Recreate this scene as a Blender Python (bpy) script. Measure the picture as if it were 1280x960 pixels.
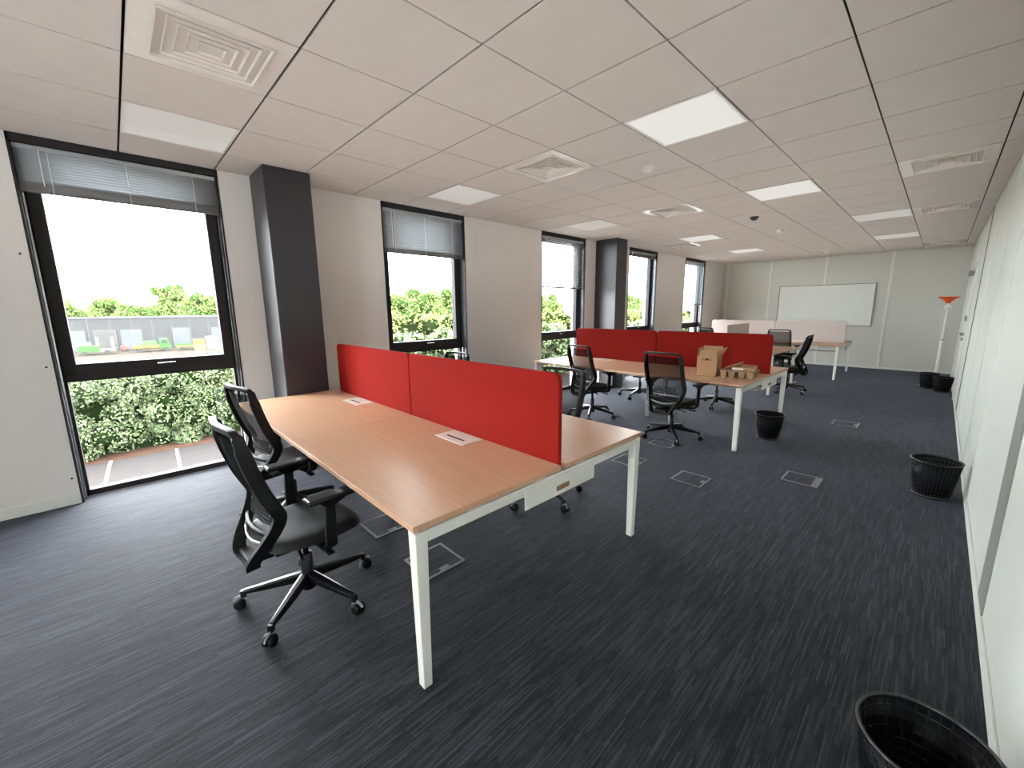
import bpy, bmesh, math, random
from mathutils import Vector, Matrix
import numpy as np
PI = math.pi
col = bpy.context.scene.collection
for o in list(bpy.data.objects):
    bpy.data.objects.remove(o)

# ------------------------------------------------------------------ camera
f_px = 510.63
yaw, pit, rol = 0.8048, -0.1809, -0.0091
fw = Vector((-math.sin(yaw)*math.cos(pit), math.cos(yaw)*math.cos(pit), math.sin(pit)))
rt = fw.cross(Vector((0, 0, 1))).normalized(); up = rt.cross(fw)
r2 = rt*math.cos(rol)+up*math.sin(rol); u2 = -rt*math.sin(rol)+up*math.cos(rol)
cam_d = bpy.data.cameras.new('camera'); cam = bpy.data.objects.new('camera', cam_d); col.objects.link(cam)
cam_d.sensor_fit = 'HORIZONTAL'; cam_d.sensor_width = 36.0; cam_d.lens = 36.0*f_px/1280
cam_d.clip_start = 0.02; cam_d.clip_end = 2000
M = Matrix((r2, u2, -fw)).transposed().to_4x4()
M.translation = Vector((4.5012, -1.3948, 1.4609))
cam.matrix_world = M
bpy.context.scene.camera = cam

# ------------------------------------------------------------------ sky and exposure
SKY = 20.0
w = bpy.data.worlds.new('sky'); bpy.context.scene.world = w; w.use_nodes = True
nt = w.node_tree; nt.nodes.clear()
wo = nt.nodes.new('ShaderNodeOutputWorld'); bg = nt.nodes.new('ShaderNodeBackground')
tc = nt.nodes.new('ShaderNodeTexCoord'); sp = nt.nodes.new('ShaderNodeSeparateXYZ')
mr = nt.nodes.new('ShaderNodeMapRange'); mx = nt.nodes.new('ShaderNodeMix'); mx.data_type = 'RGBA'
mr.inputs['From Min'].default_value = -0.05; mr.inputs['From Max'].default_value = 1.0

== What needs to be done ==
Return each line exactly as written. Any picture gets left out.

== Full answer ==
Recreate this scene as a Blender Python (bpy) script. Measure the picture as if it were 1280x960 pixels.
import bpy, bmesh, math, random
from mathutils import Vector, Matrix
import numpy as np
PI = math.pi
col = bpy.context.scene.collection
for o in list(bpy.data.objects):
    bpy.data.objects.remove(o)

# ------------------------------------------------------------------ camera
f_px = 510.63
yaw, pit, rol = 0.8048, -0.1809, -0.0091
fw = Vector((-math.sin(yaw)*math.cos(pit), math.cos(yaw)*math.cos(pit), math.sin(pit)))
rt = fw.cross(Vector((0, 0, 1))).normalized(); up = rt.cross(fw)
r2 = rt*math.cos(rol)+up*math.sin(rol); u2 = -rt*math.sin(rol)+up*math.cos(rol)
cam_d = bpy.data.cameras.new('camera'); cam = bpy.data.objects.new('camera', cam_d); col.objects.link(cam)
cam_d.sensor_fit = 'HORIZONTAL'; cam_d.sensor_width = 36.0; cam_d.lens = 36.0*f_px/1280
cam_d.clip_start = 0.02; cam_d.clip_end = 2000
M = Matrix((r2, u2, -fw)).transposed().to_4x4()
M.translation = Vector((4.5012, -1.3948, 1.4609))
cam.matrix_world = M
bpy.context.scene.camera = cam

# ------------------------------------------------------------------ sky and exposure
SKY = 20.0
w = bpy.data.worlds.new('sky'); bpy.context.scene.world = w; w.use_nodes = True
nt = w.node_tree; nt.nodes.clear()
wo = nt.nodes.new('ShaderNodeOutputWorld'); bg = nt.nodes.new('ShaderNodeBackground')
tc = nt.nodes.new('ShaderNodeTexCoord'); sp = nt.nodes.new('ShaderNodeSeparateXYZ')
mr = nt.nodes.new('ShaderNodeMapRange'); mx = nt.nodes.new('ShaderNodeMix'); mx.data_type = 'RGBA'
mr.inputs['From Min'].default_value = -0.05; mr.inputs['From Max'].default_value = 1.0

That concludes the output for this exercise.